Pure alchemie
Pure alchemie
Wanneer je de hoofdruimte van de tentoonstelling Artempo. Where Time Becomes Art betreedt op de tweede verdieping van Palazzo Fortuny word je meteen overweldigd door een overdaad aan pluchen banken, fauteuils, olieverfschilderijen, ingelijste tekeningen, stenen objecten, vitrines vol met kostbare voorwerpen, sculpturen op de houten vloer, sokkels en tafels, gedimd licht en muren bekleed met stof.
Het lijkt alsof je een kabinet vol curiositeiten betreedt waar je nog uren rond kunt dolen zonder iets een tweede keer tegen te komen. Met name de gedurfde combinaties van kunstvoorwerpen pakt heel goed uit en maakt het tot een fascinerend geheel: een lichtinstallatie van James Turrell naast een klein rond doekje van Emilio Vedova. Een ‘ontvanger’ in de vorm van een menselijke schedel (1000- 1450) naast een Oxidation Painting van Andy Warhol. Een zeventiende-eeuwse Duitse échorché naast Tatsuo Miyajima’s digitale Counter Fragile, No. 21 (2006). Een gele (!) Yves Klein (Untitled (Feu F.129), 1961) naast een opzettelijk krakkemikkig Chinees kabinetje uit de Mingperiode. Yael Davids live-performances van een jongetje dat tot zijn nek toe ingeklemd zit in een grote, kleurige strandbal naast de overblijfselen van een papieren muur van de performance van Saburo Murkami tijdens de eerste Gutai kunsttentoonstelling in Tokio (1956). Maar het meest prachtige in de hele verzameling was wel een verbrande Tintoretto (Portret van een Procuratore, laat zestiende eeuw).

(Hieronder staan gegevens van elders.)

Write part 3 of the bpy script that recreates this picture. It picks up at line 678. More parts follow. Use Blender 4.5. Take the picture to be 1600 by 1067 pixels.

De tentoonstelling met de ietwat klunzige titel Artempo. Where Time Becomes Art bestaat voor de helft uit kunst en objecten uit de verzameling van Axel Vervoordt, een Belgische verzamelaar en handelaar in antiek. Vervoordt maakte het concept voor de tentoonstelling samen met Matthijs Visser van Kunstpalast Düsseldorf, die samen met Jean-Hubert Martin, Giandomenico Romanelli en Daniela Ferretti tevens het curatorenteam vormde. De betekenis van prachtige locatie van de tentoonstelling mag niet onderschat worden. Het Palazzo Fortuny, dat ooit het bezit was van de excentrieke textielontwerper, schilder, decorateur en schrijver, Marco Fortuny (1871-1949) is van zichzelf al een interessante collectie rariteiten. Om eerlijk te zijn, ik weet niet wat er zou gebeuren als Artempo te zien zou zijn in, zeg Boijmans Van Beuningen. Of het dan dezelfde uitstraling zou hebben, of de vele Fontana’s die te zien waren ook zo’n krachtige indruk zouden maken zonder de gebarste frescomuren. Nooit eerder heb ik het werk van Lucio Fontana zo gewaardeerd en begrepen als in deze context. Zoals ik ook pas hier echt de spirituele kwaliteit kon bevatten van het werk van Thomas Ruff. (Ruffs Stern (1989) blijft voorgoed in mijn geheugen gegrift vanaf nu). De surreële kwaliteit van de vele werken, het feit dat ze zich verzetten tegen elke vorm van categorisering, deed me denken aan Batailles prikkelende opvatting over l’informe (het vormeloze), het neefje van de ‘entropie’ en de vrolijke rivaal van de streng modernistische methodiek.
Artempo wist iets te bereiken waar weinig tentoonstellingen toe in staat zijn: je gaat dingen zien en waarderen die je voorheen niet zag. En misschien nog wel belangrijker: elke hiërarchie tussen kunstwerk, artefact en natuurobject lost op, waarbij een onverwachte vorm van democratie en eenheid ontstaat op basis van disharmonie en variatie. In dat opzicht is Artempo pure alchemie: het maakt van ons allen nieuwsgierige participanten van een wonderlijke wereld.